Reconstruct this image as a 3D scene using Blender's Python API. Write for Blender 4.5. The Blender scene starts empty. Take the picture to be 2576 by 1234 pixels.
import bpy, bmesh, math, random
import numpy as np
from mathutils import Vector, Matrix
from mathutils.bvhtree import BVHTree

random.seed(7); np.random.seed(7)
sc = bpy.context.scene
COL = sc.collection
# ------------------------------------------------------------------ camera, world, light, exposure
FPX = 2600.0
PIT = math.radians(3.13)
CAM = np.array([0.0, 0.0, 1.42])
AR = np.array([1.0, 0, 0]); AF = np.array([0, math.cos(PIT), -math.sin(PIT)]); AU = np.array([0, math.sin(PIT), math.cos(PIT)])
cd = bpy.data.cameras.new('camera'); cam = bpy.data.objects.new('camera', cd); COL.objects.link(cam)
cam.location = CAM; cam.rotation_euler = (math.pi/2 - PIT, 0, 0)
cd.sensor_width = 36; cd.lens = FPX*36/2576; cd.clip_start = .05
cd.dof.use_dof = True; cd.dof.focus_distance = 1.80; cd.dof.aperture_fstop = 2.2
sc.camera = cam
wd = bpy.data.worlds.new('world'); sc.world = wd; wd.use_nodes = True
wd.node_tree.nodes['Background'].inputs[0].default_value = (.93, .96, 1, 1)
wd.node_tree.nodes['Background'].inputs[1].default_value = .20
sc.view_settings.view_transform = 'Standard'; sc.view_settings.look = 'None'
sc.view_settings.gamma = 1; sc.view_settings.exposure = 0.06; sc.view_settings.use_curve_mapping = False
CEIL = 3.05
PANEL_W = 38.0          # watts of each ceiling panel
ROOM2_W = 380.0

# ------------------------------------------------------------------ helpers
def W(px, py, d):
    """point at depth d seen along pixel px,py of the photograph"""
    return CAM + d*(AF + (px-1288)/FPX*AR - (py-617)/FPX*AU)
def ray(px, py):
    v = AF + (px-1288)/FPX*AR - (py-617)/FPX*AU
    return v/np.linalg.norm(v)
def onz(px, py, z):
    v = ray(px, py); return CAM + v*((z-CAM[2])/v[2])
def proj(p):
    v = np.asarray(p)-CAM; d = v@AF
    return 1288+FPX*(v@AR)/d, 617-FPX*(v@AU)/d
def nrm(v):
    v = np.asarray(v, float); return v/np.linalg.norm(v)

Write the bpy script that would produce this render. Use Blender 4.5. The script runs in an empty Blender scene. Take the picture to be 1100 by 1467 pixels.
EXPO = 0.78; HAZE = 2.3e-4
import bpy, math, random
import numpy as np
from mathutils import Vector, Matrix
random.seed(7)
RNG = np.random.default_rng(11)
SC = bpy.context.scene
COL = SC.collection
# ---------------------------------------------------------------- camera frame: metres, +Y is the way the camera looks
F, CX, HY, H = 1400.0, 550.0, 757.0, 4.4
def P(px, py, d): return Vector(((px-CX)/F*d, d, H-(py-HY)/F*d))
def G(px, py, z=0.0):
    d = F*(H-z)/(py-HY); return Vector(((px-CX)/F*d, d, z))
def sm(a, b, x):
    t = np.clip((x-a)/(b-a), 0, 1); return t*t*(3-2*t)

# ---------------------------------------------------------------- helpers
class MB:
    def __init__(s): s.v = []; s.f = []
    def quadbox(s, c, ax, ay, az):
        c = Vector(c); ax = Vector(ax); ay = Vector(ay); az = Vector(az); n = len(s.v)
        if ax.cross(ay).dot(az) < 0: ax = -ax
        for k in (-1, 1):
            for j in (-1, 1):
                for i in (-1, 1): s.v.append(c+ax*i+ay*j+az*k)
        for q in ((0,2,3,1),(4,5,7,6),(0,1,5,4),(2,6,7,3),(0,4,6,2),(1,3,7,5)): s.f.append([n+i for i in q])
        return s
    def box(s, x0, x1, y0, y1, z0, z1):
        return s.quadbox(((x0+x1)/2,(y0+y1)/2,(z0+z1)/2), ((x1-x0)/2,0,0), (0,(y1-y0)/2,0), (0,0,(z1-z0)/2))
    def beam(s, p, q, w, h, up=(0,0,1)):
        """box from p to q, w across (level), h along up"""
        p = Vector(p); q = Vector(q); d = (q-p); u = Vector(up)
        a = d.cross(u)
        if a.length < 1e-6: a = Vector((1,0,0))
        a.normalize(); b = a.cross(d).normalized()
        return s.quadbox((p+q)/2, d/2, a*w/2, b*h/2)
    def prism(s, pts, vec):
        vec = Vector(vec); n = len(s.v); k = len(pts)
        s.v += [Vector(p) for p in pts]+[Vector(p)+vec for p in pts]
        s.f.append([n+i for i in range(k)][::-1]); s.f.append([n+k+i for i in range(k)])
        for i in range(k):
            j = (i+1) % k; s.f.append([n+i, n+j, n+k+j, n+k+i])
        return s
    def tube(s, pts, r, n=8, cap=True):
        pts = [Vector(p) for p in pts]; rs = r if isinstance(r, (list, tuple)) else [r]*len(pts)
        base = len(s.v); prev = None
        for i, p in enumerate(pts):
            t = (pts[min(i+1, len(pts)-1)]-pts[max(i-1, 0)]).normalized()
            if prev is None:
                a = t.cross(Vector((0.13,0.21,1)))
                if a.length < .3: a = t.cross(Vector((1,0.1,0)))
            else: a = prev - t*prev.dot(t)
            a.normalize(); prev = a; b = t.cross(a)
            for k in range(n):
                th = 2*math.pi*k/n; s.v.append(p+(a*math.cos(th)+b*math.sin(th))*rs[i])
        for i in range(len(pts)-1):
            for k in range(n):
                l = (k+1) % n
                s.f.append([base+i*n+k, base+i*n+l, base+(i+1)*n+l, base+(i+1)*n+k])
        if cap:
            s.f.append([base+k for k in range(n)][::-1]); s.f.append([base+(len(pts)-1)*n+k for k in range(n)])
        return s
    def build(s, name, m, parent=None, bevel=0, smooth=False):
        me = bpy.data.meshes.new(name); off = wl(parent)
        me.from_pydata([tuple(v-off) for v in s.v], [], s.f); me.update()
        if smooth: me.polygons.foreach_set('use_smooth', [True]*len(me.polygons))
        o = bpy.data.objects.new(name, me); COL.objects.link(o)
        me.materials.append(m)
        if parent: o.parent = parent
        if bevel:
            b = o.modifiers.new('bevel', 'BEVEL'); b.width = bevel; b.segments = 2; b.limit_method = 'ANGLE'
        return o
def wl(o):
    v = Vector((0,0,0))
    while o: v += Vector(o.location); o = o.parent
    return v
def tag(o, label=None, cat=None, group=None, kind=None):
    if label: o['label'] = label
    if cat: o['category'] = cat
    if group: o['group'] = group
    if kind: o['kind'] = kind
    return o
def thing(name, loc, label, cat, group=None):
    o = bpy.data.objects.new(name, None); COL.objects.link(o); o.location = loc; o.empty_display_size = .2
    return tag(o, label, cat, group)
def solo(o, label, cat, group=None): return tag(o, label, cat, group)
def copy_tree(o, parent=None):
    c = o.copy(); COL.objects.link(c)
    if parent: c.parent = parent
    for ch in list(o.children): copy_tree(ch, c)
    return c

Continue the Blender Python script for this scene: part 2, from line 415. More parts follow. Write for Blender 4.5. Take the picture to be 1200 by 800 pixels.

## What the exercise asks
Take the lines from the start of the records through the line holding "from mathutils.bvhtree import BVHTree", both included, and please print them exactly, with nothing else.

## Reply
Reconstruct this image as a 3D scene using Blender's Python API. Write for Blender 4.5. The Blender scene starts empty. Take the picture to be 2576 by 1234 pixels.
import bpy, bmesh, math, random
import numpy as np
from mathutils import Vector, Matrix
from mathutils.bvhtree import BVHTree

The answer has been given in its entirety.